## Instructions to follow
Give every line of the material again, exactly as written.

### Recorded data

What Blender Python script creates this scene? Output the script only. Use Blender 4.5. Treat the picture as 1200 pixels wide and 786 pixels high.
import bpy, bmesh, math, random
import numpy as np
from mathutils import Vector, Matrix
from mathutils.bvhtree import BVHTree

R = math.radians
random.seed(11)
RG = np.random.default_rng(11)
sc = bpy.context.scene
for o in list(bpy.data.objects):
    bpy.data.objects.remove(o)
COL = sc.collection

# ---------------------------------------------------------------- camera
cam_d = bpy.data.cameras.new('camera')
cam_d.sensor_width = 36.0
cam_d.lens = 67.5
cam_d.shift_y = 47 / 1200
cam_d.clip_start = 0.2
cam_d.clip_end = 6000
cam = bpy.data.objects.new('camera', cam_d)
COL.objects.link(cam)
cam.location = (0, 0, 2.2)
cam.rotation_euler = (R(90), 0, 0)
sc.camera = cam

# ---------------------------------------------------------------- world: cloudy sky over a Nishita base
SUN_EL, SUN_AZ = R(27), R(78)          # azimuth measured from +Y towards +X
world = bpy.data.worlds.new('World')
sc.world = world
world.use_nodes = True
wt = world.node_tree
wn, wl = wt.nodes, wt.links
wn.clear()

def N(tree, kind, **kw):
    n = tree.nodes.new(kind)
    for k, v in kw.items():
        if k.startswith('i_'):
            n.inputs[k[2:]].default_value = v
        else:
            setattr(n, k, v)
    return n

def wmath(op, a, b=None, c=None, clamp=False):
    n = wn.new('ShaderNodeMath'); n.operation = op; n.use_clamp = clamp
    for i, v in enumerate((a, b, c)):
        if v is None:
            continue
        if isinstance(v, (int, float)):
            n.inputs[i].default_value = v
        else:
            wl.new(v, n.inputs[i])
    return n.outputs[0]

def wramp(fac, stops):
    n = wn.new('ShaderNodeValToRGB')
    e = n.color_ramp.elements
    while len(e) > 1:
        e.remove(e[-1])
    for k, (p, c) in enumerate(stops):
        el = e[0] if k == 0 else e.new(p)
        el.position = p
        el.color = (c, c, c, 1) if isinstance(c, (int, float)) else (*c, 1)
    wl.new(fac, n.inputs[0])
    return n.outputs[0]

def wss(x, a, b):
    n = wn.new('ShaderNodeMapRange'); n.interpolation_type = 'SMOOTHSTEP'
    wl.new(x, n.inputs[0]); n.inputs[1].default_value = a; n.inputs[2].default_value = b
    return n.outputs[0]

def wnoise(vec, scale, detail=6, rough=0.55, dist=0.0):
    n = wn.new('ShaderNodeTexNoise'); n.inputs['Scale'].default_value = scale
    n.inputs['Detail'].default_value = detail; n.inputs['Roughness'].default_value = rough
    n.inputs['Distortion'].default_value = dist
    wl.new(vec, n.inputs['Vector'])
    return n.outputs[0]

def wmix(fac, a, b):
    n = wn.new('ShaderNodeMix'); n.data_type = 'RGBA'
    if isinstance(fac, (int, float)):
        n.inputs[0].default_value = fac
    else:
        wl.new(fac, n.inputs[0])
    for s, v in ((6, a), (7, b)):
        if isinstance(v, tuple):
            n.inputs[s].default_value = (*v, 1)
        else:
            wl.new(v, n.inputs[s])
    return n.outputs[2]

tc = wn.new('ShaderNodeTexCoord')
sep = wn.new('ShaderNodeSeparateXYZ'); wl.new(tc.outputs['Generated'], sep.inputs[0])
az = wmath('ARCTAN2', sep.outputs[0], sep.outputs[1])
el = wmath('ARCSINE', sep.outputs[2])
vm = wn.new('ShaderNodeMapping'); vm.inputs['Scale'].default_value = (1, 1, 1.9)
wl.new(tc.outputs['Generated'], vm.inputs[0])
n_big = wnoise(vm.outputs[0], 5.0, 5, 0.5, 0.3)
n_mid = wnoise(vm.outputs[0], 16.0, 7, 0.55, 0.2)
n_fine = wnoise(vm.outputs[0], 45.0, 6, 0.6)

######

## Exercise response
What Blender Python script creates this scene? Output the script only. Use Blender 4.5. Treat the picture as 1200 pixels wide and 786 pixels high.
import bpy, bmesh, math, random
import numpy as np
from mathutils import Vector, Matrix
from mathutils.bvhtree import BVHTree

R = math.radians
random.seed(11)
RG = np.random.default_rng(11)
sc = bpy.context.scene
for o in list(bpy.data.objects):
    bpy.data.objects.remove(o)
COL = sc.collection

# ---------------------------------------------------------------- camera
cam_d = bpy.data.cameras.new('camera')
cam_d.sensor_width = 36.0
cam_d.lens = 67.5
cam_d.shift_y = 47 / 1200
cam_d.clip_start = 0.2
cam_d.clip_end = 6000
cam = bpy.data.objects.new('camera', cam_d)
COL.objects.link(cam)
cam.location = (0, 0, 2.2)
cam.rotation_euler = (R(90), 0, 0)
sc.camera = cam

# ---------------------------------------------------------------- world: cloudy sky over a Nishita base
SUN_EL, SUN_AZ = R(27), R(78)          # azimuth measured from +Y towards +X
world = bpy.data.worlds.new('World')
sc.world = world
world.use_nodes = True
wt = world.node_tree
wn, wl = wt.nodes, wt.links
wn.clear()

def N(tree, kind, **kw):
    n = tree.nodes.new(kind)
    for k, v in kw.items():
        if k.startswith('i_'):
            n.inputs[k[2:]].default_value = v
        else:
            setattr(n, k, v)
    return n

def wmath(op, a, b=None, c=None, clamp=False):
    n = wn.new('ShaderNodeMath'); n.operation = op; n.use_clamp = clamp
    for i, v in enumerate((a, b, c)):
        if v is None:
            continue
        if isinstance(v, (int, float)):
            n.inputs[i].default_value = v
        else:
            wl.new(v, n.inputs[i])
    return n.outputs[0]

def wramp(fac, stops):
    n = wn.new('ShaderNodeValToRGB')
    e = n.color_ramp.elements
    while len(e) > 1:
        e.remove(e[-1])
    for k, (p, c) in enumerate(stops):
        el = e[0] if k == 0 else e.new(p)
        el.position = p
        el.color = (c, c, c, 1) if isinstance(c, (int, float)) else (*c, 1)
    wl.new(fac, n.inputs[0])
    return n.outputs[0]

def wss(x, a, b):
    n = wn.new('ShaderNodeMapRange'); n.interpolation_type = 'SMOOTHSTEP'
    wl.new(x, n.inputs[0]); n.inputs[1].default_value = a; n.inputs[2].default_value = b
    return n.outputs[0]

def wnoise(vec, scale, detail=6, rough=0.55, dist=0.0):
    n = wn.new('ShaderNodeTexNoise'); n.inputs['Scale'].default_value = scale
    n.inputs['Detail'].default_value = detail; n.inputs['Roughness'].default_value = rough
    n.inputs['Distortion'].default_value = dist
    wl.new(vec, n.inputs['Vector'])
    return n.outputs[0]

def wmix(fac, a, b):
    n = wn.new('ShaderNodeMix'); n.data_type = 'RGBA'
    if isinstance(fac, (int, float)):
        n.inputs[0].default_value = fac
    else:
        wl.new(fac, n.inputs[0])
    for s, v in ((6, a), (7, b)):
        if isinstance(v, tuple):
            n.inputs[s].default_value = (*v, 1)
        else:
            wl.new(v, n.inputs[s])
    return n.outputs[2]

tc = wn.new('ShaderNodeTexCoord')
sep = wn.new('ShaderNodeSeparateXYZ'); wl.new(tc.outputs['Generated'], sep.inputs[0])
az = wmath('ARCTAN2', sep.outputs[0], sep.outputs[1])
el = wmath('ARCSINE', sep.outputs[2])
vm = wn.new('ShaderNodeMapping'); vm.inputs['Scale'].default_value = (1, 1, 1.9)
wl.new(tc.outputs['Generated'], vm.inputs[0])
n_big = wnoise(vm.outputs[0], 5.0, 5, 0.5, 0.3)
n_mid = wnoise(vm.outputs[0], 16.0, 7, 0.55, 0.2)
n_fine = wnoise(vm.outputs[0], 45.0, 6, 0.6)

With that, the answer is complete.